PROVIDED MATERIAL:

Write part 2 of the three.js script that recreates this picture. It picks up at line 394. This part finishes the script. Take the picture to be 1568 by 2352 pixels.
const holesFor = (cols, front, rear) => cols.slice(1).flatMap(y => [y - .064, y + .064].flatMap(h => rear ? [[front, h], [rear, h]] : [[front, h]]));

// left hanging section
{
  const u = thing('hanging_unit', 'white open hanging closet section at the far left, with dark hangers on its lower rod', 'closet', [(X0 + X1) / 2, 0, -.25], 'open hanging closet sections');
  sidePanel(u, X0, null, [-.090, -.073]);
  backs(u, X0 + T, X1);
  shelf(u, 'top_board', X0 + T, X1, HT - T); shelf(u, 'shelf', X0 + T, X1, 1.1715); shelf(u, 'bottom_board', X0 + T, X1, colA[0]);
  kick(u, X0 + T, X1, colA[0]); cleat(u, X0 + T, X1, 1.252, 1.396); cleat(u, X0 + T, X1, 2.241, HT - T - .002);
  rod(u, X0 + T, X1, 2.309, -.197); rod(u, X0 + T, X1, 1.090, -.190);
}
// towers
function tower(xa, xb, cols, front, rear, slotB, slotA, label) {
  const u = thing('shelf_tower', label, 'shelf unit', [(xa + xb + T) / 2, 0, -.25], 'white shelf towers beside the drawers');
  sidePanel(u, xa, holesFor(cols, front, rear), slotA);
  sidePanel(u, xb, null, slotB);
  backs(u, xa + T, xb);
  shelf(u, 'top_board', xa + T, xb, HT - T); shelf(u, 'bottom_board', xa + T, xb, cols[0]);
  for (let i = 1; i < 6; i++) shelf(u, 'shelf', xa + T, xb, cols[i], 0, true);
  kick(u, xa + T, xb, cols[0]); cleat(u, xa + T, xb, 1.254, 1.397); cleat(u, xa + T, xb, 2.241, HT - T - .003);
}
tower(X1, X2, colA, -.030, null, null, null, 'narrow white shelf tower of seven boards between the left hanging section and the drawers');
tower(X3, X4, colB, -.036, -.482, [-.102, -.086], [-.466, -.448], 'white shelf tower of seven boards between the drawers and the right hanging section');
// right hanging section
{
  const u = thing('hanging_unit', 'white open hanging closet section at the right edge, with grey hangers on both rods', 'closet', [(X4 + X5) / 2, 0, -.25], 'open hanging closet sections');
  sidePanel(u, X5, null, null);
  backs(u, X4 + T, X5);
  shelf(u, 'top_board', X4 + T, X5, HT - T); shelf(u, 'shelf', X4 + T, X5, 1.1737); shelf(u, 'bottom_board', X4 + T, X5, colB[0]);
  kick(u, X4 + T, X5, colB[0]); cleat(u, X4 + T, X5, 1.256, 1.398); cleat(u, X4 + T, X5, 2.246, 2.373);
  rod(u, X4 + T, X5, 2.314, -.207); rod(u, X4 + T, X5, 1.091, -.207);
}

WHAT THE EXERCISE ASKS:
From the opening line of the data above, please print each line as written up to and including the line that contains "const holesFor = (cols, front, rear)", and nothing more.

WRITTEN ANSWER:
Write part 2 of the three.js script that recreates this picture. It picks up at line 394. This part finishes the script. Take the picture to be 1568 by 2352 pixels.
const holesFor = (cols, front, rear) => cols.slice(1).flatMap(y => [y - .064, y + .064].flatMap(h => rear ? [[front, h], [rear, h]] : [[front, h]]));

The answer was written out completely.